In April a federal judge put Trump's executive order on ice for now. The federal government cannot order the police in cities to simply do their bidding and use grant money as a general bludgeon to coerce compliance. Sessions' memo yesterday acknowledges the limits of federal authority here while looking for a way to salvage the executive order. The memo states that the order is merely meant to make sure that cities are in compliance with 8 U.S.C. 1373 (which, again, is just about communication), and it clarifies that the only grants the government would attempt to withhold from noncompliant cities would be those from the Justice Department and DHS, not any other federal agencies.

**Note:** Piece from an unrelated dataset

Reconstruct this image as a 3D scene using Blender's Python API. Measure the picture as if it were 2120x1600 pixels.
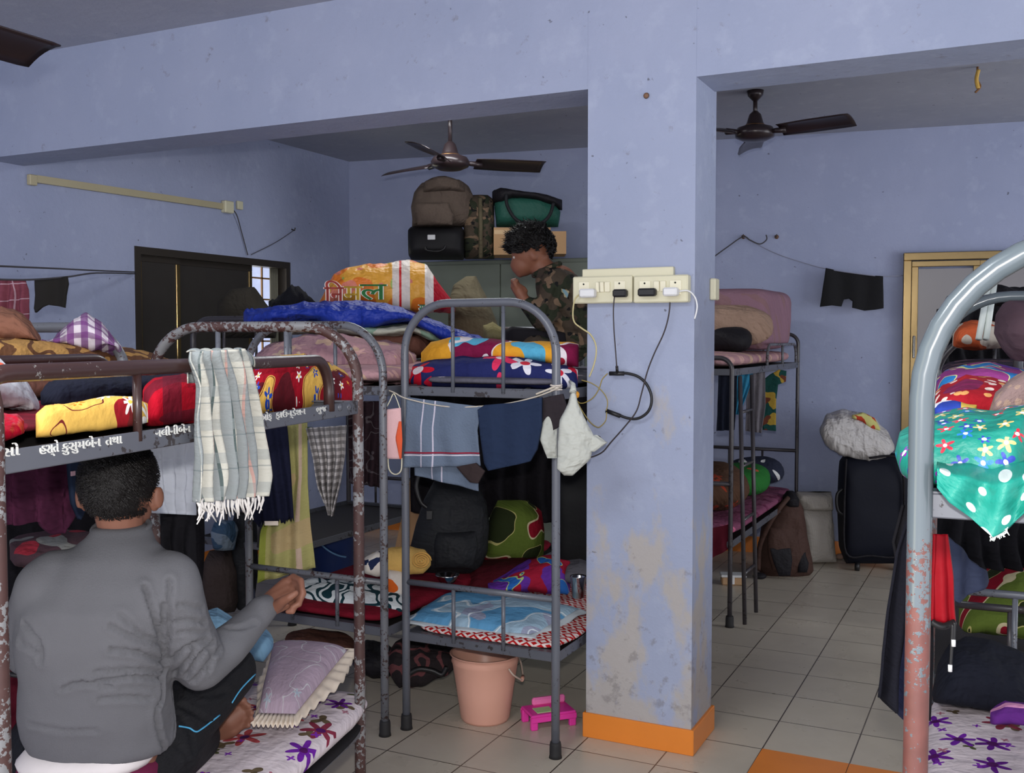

The Sessions memo also states that the vague term "sanctuary jurisdiction" refers just to cities that refuse to comply with 8 U.S.C. 1373. That means that according to the Department of Justice, Los Angeles—which generally doesn't check to see whether its citizens are in the country legally or illegally—is not a sanctuary city. Remember ICE's March report listing crimes committed by illegal immigrants in various sanctuary cities and counties? Many of those cities and counties no longer qualify as sanctuary jurisdictions under the Justice Department's definition.

This doesn't mean Trump or Sessions still won't still refer to these communities as sanctuary cities for political purposes. But based on Sessions' own memos, there are only nine sanctuary jurisdictions in the whole country.

That's how things stand at the moment, anyway. The Sessions memo notes that future statutes could allow the Justice Department to attach new strings to grants. He could be referring to a bill introduced by a pack of Republican lawmakers last week that would expand 8 U.S.C. 1373 and the potential for the departments of justice and homeland security to control federal grant funding. Under the Davis-Oliver Act, cities would be forbidden from implementing regulations or ordinances that keep local police from complying with ICE detainer requests—and local jurisdictions that decide otherwise risk losing any federal grants related to law enforcement and fighting terrorism. (Read more about that proposal here.) If it's passed, the list of places that actually count as sanctuary cities would undoubtedly increase dramatically.

In the meantime, the Trump budget released today calls for dramatic increases in immigration control: 500 new border patrol agents, 1,000 new ICE officers, 75 new immigration judge teams, $1.5 billion more for detaining and deporting illegal immigrants, and $84 million more for increases in federal detentions.